Wow, don’t know how I’ll recover from that slashing rhetoric WRW. All I know is that in my mind the CIA are the good guys and Islamic terrorists are the bad guys. You obviously feel that it is the other way around. To each his own I suppose.
And good guys are automatically entitled to torture?
This is a peculiar notion of “goodness.”
Mr. Bovard,
Pearlman can’t hear you. His white hat blocks all sound and thought.
But your point is correct–how do you determine the “good guys” except by seeing goodness? And what happened to the idea of, as you point out, a nation of law?
And Pearlman, et al., will never admit that it was the Bushies who created the Saudi express that let the Islamic terrorists in the country. They also won’t admit that it’s our troops in the ME and support for Israel that makes us a target.
They compound ignorance on the threat with childish generalization about the moral question on methods. Apparently, the idea that a man who does evil is not “good” is too obtuse for them.
Utterly embarrassing.
Jim Bovard wrote:
“And good guys are automatically entitled to torture?”
I don’t think anyone here, including TomT, said that. On the other hand, speaking of words of mass assumption, you were the one who “automatically” assumed that all CIA officers who were involved in these interrogations had committed “crimes.”

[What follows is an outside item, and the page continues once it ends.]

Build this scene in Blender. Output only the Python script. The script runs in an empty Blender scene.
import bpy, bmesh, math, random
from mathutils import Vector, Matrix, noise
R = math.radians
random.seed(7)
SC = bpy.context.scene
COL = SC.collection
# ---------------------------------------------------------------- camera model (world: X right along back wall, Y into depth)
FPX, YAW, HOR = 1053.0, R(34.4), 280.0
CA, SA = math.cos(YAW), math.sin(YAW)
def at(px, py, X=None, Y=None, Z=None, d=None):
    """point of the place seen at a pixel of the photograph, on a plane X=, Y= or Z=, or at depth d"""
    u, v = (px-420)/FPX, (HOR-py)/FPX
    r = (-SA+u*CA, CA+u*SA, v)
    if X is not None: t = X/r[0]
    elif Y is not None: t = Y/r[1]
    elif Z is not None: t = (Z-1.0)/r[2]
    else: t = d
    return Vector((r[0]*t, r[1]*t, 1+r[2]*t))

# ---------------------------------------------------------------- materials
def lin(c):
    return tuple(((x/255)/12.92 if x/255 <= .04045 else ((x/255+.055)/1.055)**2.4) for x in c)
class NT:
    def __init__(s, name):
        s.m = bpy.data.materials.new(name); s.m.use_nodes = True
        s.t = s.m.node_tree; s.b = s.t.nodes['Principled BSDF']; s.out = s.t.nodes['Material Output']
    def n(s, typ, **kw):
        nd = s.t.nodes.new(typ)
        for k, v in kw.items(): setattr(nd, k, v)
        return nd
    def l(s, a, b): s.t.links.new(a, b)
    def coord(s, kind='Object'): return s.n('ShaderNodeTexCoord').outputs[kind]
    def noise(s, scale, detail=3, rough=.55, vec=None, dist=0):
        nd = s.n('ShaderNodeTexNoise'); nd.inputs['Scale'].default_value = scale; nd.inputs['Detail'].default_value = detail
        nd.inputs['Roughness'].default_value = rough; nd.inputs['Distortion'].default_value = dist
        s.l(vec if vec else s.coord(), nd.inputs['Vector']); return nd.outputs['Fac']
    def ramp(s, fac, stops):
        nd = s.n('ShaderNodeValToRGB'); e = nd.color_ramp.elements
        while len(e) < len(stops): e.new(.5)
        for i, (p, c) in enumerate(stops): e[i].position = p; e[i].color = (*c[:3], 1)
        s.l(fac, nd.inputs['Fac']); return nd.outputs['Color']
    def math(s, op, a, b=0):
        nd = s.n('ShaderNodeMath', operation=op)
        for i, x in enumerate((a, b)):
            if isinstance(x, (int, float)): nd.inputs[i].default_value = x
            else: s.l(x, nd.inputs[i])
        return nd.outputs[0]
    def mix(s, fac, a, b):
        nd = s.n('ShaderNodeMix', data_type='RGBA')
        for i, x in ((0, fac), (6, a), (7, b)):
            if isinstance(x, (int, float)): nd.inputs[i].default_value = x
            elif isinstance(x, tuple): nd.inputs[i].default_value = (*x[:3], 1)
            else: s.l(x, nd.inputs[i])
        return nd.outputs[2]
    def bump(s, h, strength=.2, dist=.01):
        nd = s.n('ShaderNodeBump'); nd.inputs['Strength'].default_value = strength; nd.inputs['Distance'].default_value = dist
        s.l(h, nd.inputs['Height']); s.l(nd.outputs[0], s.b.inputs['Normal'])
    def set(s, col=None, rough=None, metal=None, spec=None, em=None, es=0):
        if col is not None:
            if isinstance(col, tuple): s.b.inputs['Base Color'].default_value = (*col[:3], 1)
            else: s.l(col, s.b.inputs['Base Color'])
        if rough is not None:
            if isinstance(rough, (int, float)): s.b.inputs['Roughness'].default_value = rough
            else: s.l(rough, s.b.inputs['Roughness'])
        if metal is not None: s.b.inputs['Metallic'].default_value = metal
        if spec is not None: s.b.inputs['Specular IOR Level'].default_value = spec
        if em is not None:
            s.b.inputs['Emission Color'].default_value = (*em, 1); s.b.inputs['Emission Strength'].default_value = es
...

If you want to get beyond the mere polemics possible with this issue however and get into some of its complexities and nuances see Giraldi’s posts that have bracketed this one, especially his latest, as well as the fine comments it has elicited.
Cheers,
My original comment mentioned Obama’s ruling that “CIA torturers would not be prosecuted for their crimes.”
I did not assume the guilt of all CIA interrogators.
But I also do not assume that just because someone works for a federal agency, he should be treated like an angel regardless of how much evidence of barbaric practices leaks out.